U.S. Rolls Out New Food Safety Rules Amid Egg Recall

New federal safety rules for egg production are aimed at preventing the type of salmonella outbreak that federal authorities are now investigating, as another company recalled eggs on Sunday night.

Until recently, the authority to inspect facilities where eggs are processed had been the responsibility of the U.S. Department of Agriculture. The Food and Drug Administration had previously focused on eggs after they left those facilities. Under new rules starting July 9, the FDA and the USDA began to share responsibility to inspect egg manufacturers.

The new rules, had they been in place before July 9, "could have prevented" the outbreak, Sherri McGarry, emergency coordinator for the FDA's Center for Food Safety and Applied Nutrition, said in a conference call last week. Ms. McGarry said the FDA had not investigated Wright County Egg, the producer at the center of the FDA's investigation, because it didn't have authority to inspect farms until July 9.

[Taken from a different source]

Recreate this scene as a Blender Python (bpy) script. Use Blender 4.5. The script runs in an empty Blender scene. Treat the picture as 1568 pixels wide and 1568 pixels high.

Attempts to reach the USDA for comment Sunday were unsuccessful.

"This is sort of the classic example of where the USDA and FDA jurisdiction overlaps," said Bill Marler, a lawyer from Seattle who frequently represents plaintiffs in food-safety cases and who is representing dozens of people who say they got sick from the recalled eggs. "The USDA is chickens and the chicken house, and the FDA is in charge of the eggs when they come out and the feed that comes in."

Cases of salmonella were reported as early as May. In all, more than half a billion eggs from two Iowa producers have been recalled, the most recently on Sunday night when Moark LLC of Fontana, Calif., said it was recalling nearly 300,000 eggs, the Associated Press reported, that came from one of the two Iowa farms.